Однако для нас это ценнейший материал – почти случайная, без особого повода фиксация возраста, времени, состояния, скорее не характерная для автопортретного творчества рубежа веков, особенно на фоне проанализированных нами работ. Об этом автопортрете Остроумова-Лебедева не упоминала в своих «Автобиографических записках», очевидно, не считая его выдающимся или заслуживающим внимания. Сегодня мы можем увидеть в нем, во-первых, начало интереса молодой художницы к импрессионизму: оно прослеживается в широком этюдном мазке, условном изображении фона и платья. Во-вторых, молодую красивую девушку, очень увлеченную самой собой: собственным внутренним миром, работой, будущим, жаждущей победы не только над «головами», но и над предвзятостью и черствостью собственной семьи. В-третьих, для нас это женский автопортрет нового типа – автопортрет-состояние.
В 1905 году Анна Остроумова обручается с химиком Сергеем Васильевичем Лебедевым. Их брак можно назвать партнерским: сама Анна Петровна в мемуарах неоднократно описывала то уважение, внимание и восхищение, которое супруг активно проявлял к ее работе и образу жизни. Партнерство это продлилось 29 лет, вплоть до смерти Сергея Васильевича. Примечательно, однако, что дети являются своеобразной фигурой умолчания в автобиографическом нарративе Остроумовой-Лебедевой. При этом пара периодически заводила собак – гравюры художницы с их изображением публиковались как иллюстрации к изданиям «Автобиографических записок». Таким образом, Остроумовой-Лебедевой удалось избежать перерывов в профессиональной карьере, связанных с уходом за детьми.
Персональный стиль Остроумовой-Лебедевой складывался непросто. Искусство ее испытало влияние разных школ. Она довольно быстро и абсолютно сознательно начала избавляться от ученического академизма первых преподавателей в школе Штиглица. Позже, уже в Академии, испытала на себе влияние позднего передвижнического реализма Репина.
Остроумова-Лебедева А. Персей и Андромеда. Нач. ХХ века. Государственный музей изобразительных искусств имени А. С. Пушкина
Репин нарочно выбирал грубую фактуру – от натурщиков в его мастерской до сюжетов работ, заданных для самостоятельного выполнения.
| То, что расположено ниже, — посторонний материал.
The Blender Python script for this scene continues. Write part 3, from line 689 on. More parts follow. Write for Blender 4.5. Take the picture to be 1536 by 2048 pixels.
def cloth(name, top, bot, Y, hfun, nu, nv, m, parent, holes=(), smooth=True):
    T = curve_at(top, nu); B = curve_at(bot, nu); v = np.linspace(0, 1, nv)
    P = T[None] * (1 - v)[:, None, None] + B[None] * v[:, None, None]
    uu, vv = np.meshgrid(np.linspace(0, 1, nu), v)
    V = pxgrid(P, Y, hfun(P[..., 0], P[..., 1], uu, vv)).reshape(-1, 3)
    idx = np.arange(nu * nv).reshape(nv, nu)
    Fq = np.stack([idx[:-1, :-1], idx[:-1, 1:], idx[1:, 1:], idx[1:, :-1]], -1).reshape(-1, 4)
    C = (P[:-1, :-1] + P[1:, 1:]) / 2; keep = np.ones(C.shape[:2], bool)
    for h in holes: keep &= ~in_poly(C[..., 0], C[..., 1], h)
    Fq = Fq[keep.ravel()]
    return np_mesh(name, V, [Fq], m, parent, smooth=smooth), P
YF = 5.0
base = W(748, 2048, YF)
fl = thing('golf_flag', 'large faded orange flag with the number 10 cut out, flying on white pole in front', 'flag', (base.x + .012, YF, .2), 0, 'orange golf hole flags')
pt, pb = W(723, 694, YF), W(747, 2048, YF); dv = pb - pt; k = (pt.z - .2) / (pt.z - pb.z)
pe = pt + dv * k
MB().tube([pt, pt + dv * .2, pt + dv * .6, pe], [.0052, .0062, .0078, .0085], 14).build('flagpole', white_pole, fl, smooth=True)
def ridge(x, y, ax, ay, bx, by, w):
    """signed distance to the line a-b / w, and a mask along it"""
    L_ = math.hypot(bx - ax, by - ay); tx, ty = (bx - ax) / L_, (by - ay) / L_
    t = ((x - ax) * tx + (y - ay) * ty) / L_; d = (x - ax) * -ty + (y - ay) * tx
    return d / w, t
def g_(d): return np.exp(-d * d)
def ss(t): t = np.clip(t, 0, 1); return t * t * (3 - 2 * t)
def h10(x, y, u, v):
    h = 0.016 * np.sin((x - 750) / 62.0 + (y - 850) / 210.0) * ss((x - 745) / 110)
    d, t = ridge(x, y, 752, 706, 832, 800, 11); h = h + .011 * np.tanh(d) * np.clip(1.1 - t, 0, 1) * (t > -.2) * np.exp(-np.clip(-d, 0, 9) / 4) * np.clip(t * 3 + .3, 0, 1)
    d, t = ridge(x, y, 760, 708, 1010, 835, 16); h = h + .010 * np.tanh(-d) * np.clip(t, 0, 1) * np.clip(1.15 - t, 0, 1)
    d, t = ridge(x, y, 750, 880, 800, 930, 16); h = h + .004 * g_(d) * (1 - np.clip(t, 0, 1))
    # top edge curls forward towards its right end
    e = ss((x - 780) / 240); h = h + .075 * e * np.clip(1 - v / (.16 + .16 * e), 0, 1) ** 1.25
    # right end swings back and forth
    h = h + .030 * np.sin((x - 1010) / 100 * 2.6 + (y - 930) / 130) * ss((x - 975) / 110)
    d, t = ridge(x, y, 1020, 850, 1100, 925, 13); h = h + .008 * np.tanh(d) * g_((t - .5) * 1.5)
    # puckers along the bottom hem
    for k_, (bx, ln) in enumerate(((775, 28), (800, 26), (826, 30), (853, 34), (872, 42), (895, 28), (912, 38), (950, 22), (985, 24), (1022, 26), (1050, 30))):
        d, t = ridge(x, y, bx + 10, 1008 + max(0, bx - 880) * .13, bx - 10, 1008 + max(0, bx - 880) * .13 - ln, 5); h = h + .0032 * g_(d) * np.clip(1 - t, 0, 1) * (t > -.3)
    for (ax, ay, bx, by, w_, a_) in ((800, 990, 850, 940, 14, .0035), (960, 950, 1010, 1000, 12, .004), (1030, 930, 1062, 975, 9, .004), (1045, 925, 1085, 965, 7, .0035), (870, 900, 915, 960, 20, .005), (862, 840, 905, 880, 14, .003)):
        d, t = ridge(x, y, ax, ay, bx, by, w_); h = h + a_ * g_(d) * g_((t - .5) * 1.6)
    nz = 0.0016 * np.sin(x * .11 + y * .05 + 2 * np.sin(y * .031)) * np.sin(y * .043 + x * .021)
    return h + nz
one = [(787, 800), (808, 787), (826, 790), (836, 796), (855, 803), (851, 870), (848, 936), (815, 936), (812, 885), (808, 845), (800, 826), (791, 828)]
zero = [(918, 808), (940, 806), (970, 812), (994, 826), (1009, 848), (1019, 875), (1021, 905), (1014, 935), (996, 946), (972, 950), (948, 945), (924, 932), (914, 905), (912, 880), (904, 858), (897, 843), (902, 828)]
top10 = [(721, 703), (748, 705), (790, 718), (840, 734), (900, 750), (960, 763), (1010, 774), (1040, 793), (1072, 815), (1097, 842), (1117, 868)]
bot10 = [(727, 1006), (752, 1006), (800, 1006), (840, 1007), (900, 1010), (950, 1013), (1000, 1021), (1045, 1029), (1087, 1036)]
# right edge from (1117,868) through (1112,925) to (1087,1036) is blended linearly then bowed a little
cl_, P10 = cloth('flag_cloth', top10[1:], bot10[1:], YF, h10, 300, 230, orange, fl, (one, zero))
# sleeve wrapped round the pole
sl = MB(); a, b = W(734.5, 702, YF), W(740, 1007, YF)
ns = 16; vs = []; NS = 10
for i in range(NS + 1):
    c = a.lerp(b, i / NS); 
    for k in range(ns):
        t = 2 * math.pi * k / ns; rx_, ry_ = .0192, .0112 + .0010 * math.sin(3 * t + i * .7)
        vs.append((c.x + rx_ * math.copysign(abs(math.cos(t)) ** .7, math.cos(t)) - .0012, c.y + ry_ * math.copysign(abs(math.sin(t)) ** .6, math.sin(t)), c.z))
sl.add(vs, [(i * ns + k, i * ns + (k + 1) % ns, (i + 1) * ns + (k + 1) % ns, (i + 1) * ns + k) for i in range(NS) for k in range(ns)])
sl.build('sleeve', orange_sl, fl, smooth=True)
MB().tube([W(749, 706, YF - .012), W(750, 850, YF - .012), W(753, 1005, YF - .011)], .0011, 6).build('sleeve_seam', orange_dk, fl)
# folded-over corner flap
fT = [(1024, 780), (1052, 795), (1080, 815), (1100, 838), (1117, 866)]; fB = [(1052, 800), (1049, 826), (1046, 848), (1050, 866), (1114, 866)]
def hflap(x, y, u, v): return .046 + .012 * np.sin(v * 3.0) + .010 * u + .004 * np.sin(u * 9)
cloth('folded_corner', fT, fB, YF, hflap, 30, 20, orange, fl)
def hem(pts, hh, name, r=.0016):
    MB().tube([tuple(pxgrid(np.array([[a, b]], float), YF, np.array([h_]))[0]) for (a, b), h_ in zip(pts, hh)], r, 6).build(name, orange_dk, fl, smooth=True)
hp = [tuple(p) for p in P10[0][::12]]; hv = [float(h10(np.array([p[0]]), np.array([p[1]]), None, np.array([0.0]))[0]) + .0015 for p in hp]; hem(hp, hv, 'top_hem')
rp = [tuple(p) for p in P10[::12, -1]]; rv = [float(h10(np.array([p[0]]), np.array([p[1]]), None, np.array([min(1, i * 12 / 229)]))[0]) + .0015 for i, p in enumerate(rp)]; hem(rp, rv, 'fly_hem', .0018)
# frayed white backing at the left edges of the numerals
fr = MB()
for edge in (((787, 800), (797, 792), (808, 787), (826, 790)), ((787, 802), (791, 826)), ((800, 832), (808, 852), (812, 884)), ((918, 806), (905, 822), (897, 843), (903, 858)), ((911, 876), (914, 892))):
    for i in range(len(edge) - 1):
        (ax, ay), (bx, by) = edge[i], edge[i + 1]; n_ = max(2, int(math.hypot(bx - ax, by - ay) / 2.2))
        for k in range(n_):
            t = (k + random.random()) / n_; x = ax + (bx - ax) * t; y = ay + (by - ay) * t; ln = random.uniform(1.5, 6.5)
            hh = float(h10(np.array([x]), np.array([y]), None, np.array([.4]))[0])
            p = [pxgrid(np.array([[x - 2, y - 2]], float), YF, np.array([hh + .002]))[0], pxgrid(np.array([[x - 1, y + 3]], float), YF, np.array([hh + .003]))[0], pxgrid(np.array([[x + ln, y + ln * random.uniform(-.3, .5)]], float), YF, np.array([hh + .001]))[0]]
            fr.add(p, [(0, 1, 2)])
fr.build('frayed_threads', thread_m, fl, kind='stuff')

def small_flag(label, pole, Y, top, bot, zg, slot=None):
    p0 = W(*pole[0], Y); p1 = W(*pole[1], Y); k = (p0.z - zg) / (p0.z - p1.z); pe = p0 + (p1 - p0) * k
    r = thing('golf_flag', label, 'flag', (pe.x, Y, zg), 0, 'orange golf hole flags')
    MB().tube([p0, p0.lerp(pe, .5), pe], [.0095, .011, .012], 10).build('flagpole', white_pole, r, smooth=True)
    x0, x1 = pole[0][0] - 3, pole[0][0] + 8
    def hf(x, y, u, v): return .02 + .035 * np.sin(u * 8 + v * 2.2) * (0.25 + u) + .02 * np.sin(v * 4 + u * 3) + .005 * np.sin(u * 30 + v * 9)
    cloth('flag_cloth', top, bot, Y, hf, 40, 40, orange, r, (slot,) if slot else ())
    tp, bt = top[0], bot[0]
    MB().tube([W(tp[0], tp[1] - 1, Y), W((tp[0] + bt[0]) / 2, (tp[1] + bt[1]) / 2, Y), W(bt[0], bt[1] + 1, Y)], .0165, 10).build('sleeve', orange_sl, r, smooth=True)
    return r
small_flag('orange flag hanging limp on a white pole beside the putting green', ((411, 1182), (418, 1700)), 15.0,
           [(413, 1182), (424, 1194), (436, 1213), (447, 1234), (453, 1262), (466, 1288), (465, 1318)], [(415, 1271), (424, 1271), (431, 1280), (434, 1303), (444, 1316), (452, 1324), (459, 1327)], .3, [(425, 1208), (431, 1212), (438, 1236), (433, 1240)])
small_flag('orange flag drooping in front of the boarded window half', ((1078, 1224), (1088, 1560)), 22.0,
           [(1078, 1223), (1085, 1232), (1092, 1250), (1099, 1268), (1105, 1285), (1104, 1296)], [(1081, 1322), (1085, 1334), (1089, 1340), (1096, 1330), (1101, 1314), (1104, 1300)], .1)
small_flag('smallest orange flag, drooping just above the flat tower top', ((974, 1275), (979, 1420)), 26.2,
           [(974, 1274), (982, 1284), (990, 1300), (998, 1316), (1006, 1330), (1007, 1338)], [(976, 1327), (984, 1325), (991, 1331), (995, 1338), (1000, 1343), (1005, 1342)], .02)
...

Огромной смелостью для студентки Остроумовой было порвать с главным тогдашним авторитетом Репиным, покинув его мастерскую. В дальнейшем их личный конфликт осложнился тем, что Анна Петровна активно участвовала в работе объединения «Мир искусств». Ранние работы Остроумовой в живописи и акварели ей самой оценивались как весьма посредственные, и она много писала о неудовлетворенности ими. При этом работы коллег по цеху – К. А. Сомова, Ф. А. Малявина и других – восхищали ее безмерно, она могла подолгу рассуждать о каждой новой вещи и обсуждать их в кругу друзей.
Только в Парижской мастерской Джеймса Уистлера, в которой она проработала с 1898 по 1899 год, Остроумова наконец почувствовала, что нащупала свой персональный живописный стиль. В это же время она сблизилась с Сомовым и Бенуа, прониклась музейными собраниями Парижа, открыла для себя гравюрный отдел Лувра. Глубокое погружение в историю европейской гравюры, в разнообразие техник и приемов навсегда изменило творческую судьбу художницы.
По возвращении в Россию она окончательно выходит из мастерской Репина и начинает заниматься в граверной мастерской Василия Матэ при Академии художеств. Гравюрный стиль Остроумовой сформировался быстро и легко: уверенность и краткость линий, отсечение лишних деталей, поэтический и возвышенный настрой.